* [Set exercise]: Return the material word for word. Do not include pictures.

┌────────

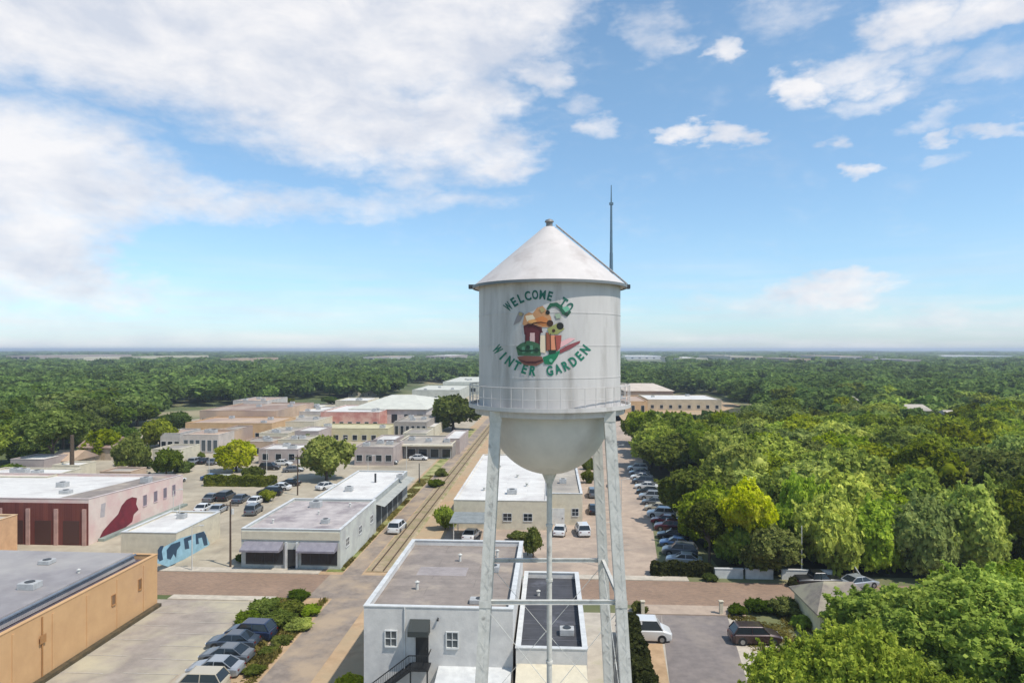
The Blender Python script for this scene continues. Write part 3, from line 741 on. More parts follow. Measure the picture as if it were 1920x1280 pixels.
    words('WINTER GARDEN', 1015, 593, 103, -53, 53, True, 19.5, green)
    emb = thing('emblem', (0,0,0), None, None); emb.parent = root
    def zp(pts): return [(880 + x/5.818, 520 + y/5.818) for x, y in pts]
    def patch(pts, m, off, name='emblem_patch'):
        P = zp(pts); c = (sum(p[0] for p in P)/len(P), sum(p[1] for p in P)/len(P))
        # subdivide the outline so that the patch follows the curve
        Q = []
        for a, b in zip(P, P[1:]+P[:1]):
            k = max(1, int(math.hypot(a[0]-b[0], a[1]-b[1])/5))
            Q += [(a[0]+(b[0]-a[0])*i/k, a[1]+(b[1]-a[1])*i/k) for i in range(k)]
        import bmesh
        bm = bmesh.new(); vv = [bm.verts.new((x, y, 0)) for x, y in Q]; f = bm.faces.new(vv); bmesh.ops.triangulate(bm, faces=[f])
        for _ in range(5):
            le = [e for e in bm.edges if e.calc_length() > 7]
            if not le: break
            bmesh.ops.subdivide_edges(bm, edges=le, cuts=1); bmesh.ops.triangulate(bm, faces=bm.faces[:])
        me_v = [shell(v.co.x, v.co.y, off) for v in bm.verts]; bm.verts.index_update(); me_f = [tuple(v.index for v in f.verts) for f in bm.faces]; bm.free()
        MB().add(me_v, me_f).build(name, m, emb)
    def pc(n, c): return mat_plain('emblem_'+n, c, .55)
    def disc(x, y, r): return [(x + r*math.cos(k*.52), y + r*math.sin(k*.52)) for k in range(12)]
    def stroke(pts, w):
        L1, L2 = [], []
        for i, p in enumerate(pts):
            a = pts[max(0, i-1)]; b = pts[min(len(pts)-1, i+1)]; dx, dy = b[0]-a[0], b[1]-a[1]; l = math.hypot(dx, dy); k = w*(1 if 0 < i < len(pts)-1 else .45)
            L1.append((p[0]-dy/l*k, p[1]+dx/l*k)); L2.append((p[0]+dy/l*k, p[1]-dx/l*k))
        return L1 + L2[::-1]
    E = [([(600,410),(650,380),(690,395),(740,330),(800,310),(850,370),(890,430),(905,500),(870,545),(780,540),(700,515),(620,540),(580,510)], 'tan', (190,138,96)),
         ([(720,450),(800,420),(850,450),(870,520),(800,535),(730,500)], 'orange', (200,124,68)),
         ([(610,420),(690,405),(720,450),(630,480)], 'cream', (226,206,176)),
         ([(540,370),(600,390),(575,440),(555,480),(480,520),(500,465)], 'grey', (150,140,138)),
         ([(590,530),(680,520),(790,540),(795,600),(770,610),(760,640),(720,600),(660,600),(655,640),(600,620)], 'maroon', (96,40,44)),
         ([(608,600),(658,600),(655,720),(612,720)], 'maroon', (96,40,44)), ([(718,590),(772,600),(762,740),(716,740)], 'maroon', (96,40,44)),
         ([(662,604),(714,604),(712,720),(662,720)], 'pink', (214,176,170)), ([(776,630),(830,630),(832,825),(770,815)], 'cream', (226,206,176)),
         ([(832,600),(880,605),(884,800),(836,800)], 'brown', (146,82,58)), ([(880,630),(932,630),(944,800),(886,800)], 'salmon', (216,140,104)),
         ([(932,630),(1005,630),(1000,760),(960,800),(946,800)], 'brick', (158,76,66)),
         ([(510,760),(560,720),(640,690),(700,700),(770,730),(780,855),(530,850)], 'green', (62,100,70)),
         ([(570,760),(600,750),(610,820),(580,830)], 'leaf', (90,140,110)), ([(660,740),(690,740),(700,820),(670,830)], 'leaf', (90,140,110)),
         ([(520,868),(600,855),(790,862),(810,920),(730,965),(600,955),(550,910)], 'wine', (124,78,66)),
         ([(800,870),(900,830),(1000,790),(960,870),(900,950),(820,945)], 'jade', (22,116,78)),
         ([(860,790),(950,790),(940,830),(870,840)], 'darkgreen', (30,56,42)),
         ([(985,790),(1080,735),(1210,690),(1205,715),(1100,780),(990,830)], 'plum', (132,66,70)),
         ([(1000,700),(1090,660),(1160,665),(1080,720),(990,770)], 'rose', (222,170,170)),
         (stroke([(848,350),(890,300),(950,295),(1000,330),(1030,385),(1065,405),(1105,370)], 22), 'leafgreen', (28,86,62)),
         ([(1010,330),(1070,310),(1100,350),(1050,380)], 'mint', (110,170,140)),
         ([(850,560),(900,530),(960,500),(1040,560),(960,620),(870,620)], 'olive', (146,146,86)),
         (disc(880,500,36), 'umber', (62,38,22)), (disc(990,530,40), 'ink', (22,24,18)), (disc(855,382,24), 'ink', (22,24,18)),
         ([(930,400),(990,390),(1000,440),(950,450)], 'sage', (150,164,140))]
    E += [([(640,470),(700,455),(740,475),(700,500),(650,495)], 'apricot', (222,160,96)), ([(760,340),(800,325),(830,360),(790,385)], 'khaki', (168,150,104)),
          (stroke([(590,535),(640,515),(700,522),(760,548),(800,600)], 9), 'darkwine', (66,26,32)), (stroke([(612,600),(612,720)], 8), 'darkwine', (66,26,32)), (stroke([(772,600),(764,735)], 8), 'darkwine', (66,26,32)),
          (stroke([(835,605),(838,800)], 7), 'umber', (62,38,22)), (stroke([(884,610),(890,798)], 7), 'umber', (62,38,22)), (stroke([(935,640),(950,798)], 7), 'umber', (62,38,22)),
          (stroke([(515,765),(560,800),(640,800),(770,790)], 9), 'darkgreen', (30,56,42)), (stroke([(540,900),(620,925),(720,925),(800,900)], 9), 'darkwine', (66,26,32)),
          (disc(1060,400,22), 'darkgreen', (30,56,42)), (disc(560,400,20), 'khaki', (168,150,104)), (disc(640,760,22), 'darkgreen', (30,56,42)), (disc(735,790,24), 'darkgreen', (30,56,42)),
          (stroke([(640,540),(700,500),(780,490),(850,500)], 7), 'umber', (62,38,22)), (disc(920,580,18), 'umber', (62,38,22)), (disc(890,905,20), 'mint', (110,170,140))]
    for i, (pts, n, c) in enumerate(E): patch(pts, pc(n, c), .004 + .0006*i)
    return root
water_tower()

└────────

* [Answer for the task]:
The Blender Python script for this scene continues. Write part 3, from line 741 on. More parts follow. Measure the picture as if it were 1920x1280 pixels.
    words('WINTER GARDEN', 1015, 593, 103, -53, 53, True, 19.5, green)
    emb = thing('emblem', (0,0,0), None, None); emb.parent = root
    def zp(pts): return [(880 + x/5.818, 520 + y/5.818) for x, y in pts]
    def patch(pts, m, off, name='emblem_patch'):
        P = zp(pts); c = (sum(p[0] for p in P)/len(P), sum(p[1] for p in P)/len(P))
        # subdivide the outline so that the patch follows the curve
        Q = []
        for a, b in zip(P, P[1:]+P[:1]):
            k = max(1, int(math.hypot(a[0]-b[0], a[1]-b[1])/5))
            Q += [(a[0]+(b[0]-a[0])*i/k, a[1]+(b[1]-a[1])*i/k) for i in range(k)]
        import bmesh
        bm = bmesh.new(); vv = [bm.verts.new((x, y, 0)) for x, y in Q]; f = bm.faces.new(vv); bmesh.ops.triangulate(bm, faces=[f])
        for _ in range(5):
            le = [e for e in bm.edges if e.calc_length() > 7]
            if not le: break
            bmesh.ops.subdivide_edges(bm, edges=le, cuts=1); bmesh.ops.triangulate(bm, faces=bm.faces[:])
        me_v = [shell(v.co.x, v.co.y, off) for v in bm.verts]; bm.verts.index_update(); me_f = [tuple(v.index for v in f.verts) for f in bm.faces]; bm.free()
        MB().add(me_v, me_f).build(name, m, emb)
    def pc(n, c): return mat_plain('emblem_'+n, c, .55)
    def disc(x, y, r): return [(x + r*math.cos(k*.52), y + r*math.sin(k*.52)) for k in range(12)]
    def stroke(pts, w):
        L1, L2 = [], []
        for i, p in enumerate(pts):
            a = pts[max(0, i-1)]; b = pts[min(len(pts)-1, i+1)]; dx, dy = b[0]-a[0], b[1]-a[1]; l = math.hypot(dx, dy); k = w*(1 if 0 < i < len(pts)-1 else .45)
            L1.append((p[0]-dy/l*k, p[1]+dx/l*k)); L2.append((p[0]+dy/l*k, p[1]-dx/l*k))
        return L1 + L2[::-1]
    E = [([(600,410),(650,380),(690,395),(740,330),(800,310),(850,370),(890,430),(905,500),(870,545),(780,540),(700,515),(620,540),(580,510)], 'tan', (190,138,96)),
         ([(720,450),(800,420),(850,450),(870,520),(800,535),(730,500)], 'orange', (200,124,68)),
         ([(610,420),(690,405),(720,450),(630,480)], 'cream', (226,206,176)),
         ([(540,370),(600,390),(575,440),(555,480),(480,520),(500,465)], 'grey', (150,140,138)),
         ([(590,530),(680,520),(790,540),(795,600),(770,610),(760,640),(720,600),(660,600),(655,640),(600,620)], 'maroon', (96,40,44)),
         ([(608,600),(658,600),(655,720),(612,720)], 'maroon', (96,40,44)), ([(718,590),(772,600),(762,740),(716,740)], 'maroon', (96,40,44)),
         ([(662,604),(714,604),(712,720),(662,720)], 'pink', (214,176,170)), ([(776,630),(830,630),(832,825),(770,815)], 'cream', (226,206,176)),
         ([(832,600),(880,605),(884,800),(836,800)], 'brown', (146,82,58)), ([(880,630),(932,630),(944,800),(886,800)], 'salmon', (216,140,104)),
         ([(932,630),(1005,630),(1000,760),(960,800),(946,800)], 'brick', (158,76,66)),
         ([(510,760),(560,720),(640,690),(700,700),(770,730),(780,855),(530,850)], 'green', (62,100,70)),
         ([(570,760),(600,750),(610,820),(580,830)], 'leaf', (90,140,110)), ([(660,740),(690,740),(700,820),(670,830)], 'leaf', (90,140,110)),
         ([(520,868),(600,855),(790,862),(810,920),(730,965),(600,955),(550,910)], 'wine', (124,78,66)),
         ([(800,870),(900,830),(1000,790),(960,870),(900,950),(820,945)], 'jade', (22,116,78)),
         ([(860,790),(950,790),(940,830),(870,840)], 'darkgreen', (30,56,42)),
         ([(985,790),(1080,735),(1210,690),(1205,715),(1100,780),(990,830)], 'plum', (132,66,70)),
         ([(1000,700),(1090,660),(1160,665),(1080,720),(990,770)], 'rose', (222,170,170)),
         (stroke([(848,350),(890,300),(950,295),(1000,330),(1030,385),(1065,405),(1105,370)], 22), 'leafgreen', (28,86,62)),
         ([(1010,330),(1070,310),(1100,350),(1050,380)], 'mint', (110,170,140)),
         ([(850,560),(900,530),(960,500),(1040,560),(960,620),(870,620)], 'olive', (146,146,86)),
         (disc(880,500,36), 'umber', (62,38,22)), (disc(990,530,40), 'ink', (22,24,18)), (disc(855,382,24), 'ink', (22,24,18)),
         ([(930,400),(990,390),(1000,440),(950,450)], 'sage', (150,164,140))]
    E += [([(640,470),(700,455),(740,475),(700,500),(650,495)], 'apricot', (222,160,96)), ([(760,340),(800,325),(830,360),(790,385)], 'khaki', (168,150,104)),
          (stroke([(590,535),(640,515),(700,522),(760,548),(800,600)], 9), 'darkwine', (66,26,32)), (stroke([(612,600),(612,720)], 8), 'darkwine', (66,26,32)), (stroke([(772,600),(764,735)], 8), 'darkwine', (66,26,32)),
          (stroke([(835,605),(838,800)], 7), 'umber', (62,38,22)), (stroke([(884,610),(890,798)], 7), 'umber', (62,38,22)), (stroke([(935,640),(950,798)], 7), 'umber', (62,38,22)),
          (stroke([(515,765),(560,800),(640,800),(770,790)], 9), 'darkgreen', (30,56,42)), (stroke([(540,900),(620,925),(720,925),(800,900)], 9), 'darkwine', (66,26,32)),
          (disc(1060,400,22), 'darkgreen', (30,56,42)), (disc(560,400,20), 'khaki', (168,150,104)), (disc(640,760,22), 'darkgreen', (30,56,42)), (disc(735,790,24), 'darkgreen', (30,56,42)),
          (stroke([(640,540),(700,500),(780,490),(850,500)], 7), 'umber', (62,38,22)), (disc(920,580,18), 'umber', (62,38,22)), (disc(890,905,20), 'mint', (110,170,140))]
    for i, (pts, n, c) in enumerate(E): patch(pts, pc(n, c), .004 + .0006*i)
    return root
water_tower()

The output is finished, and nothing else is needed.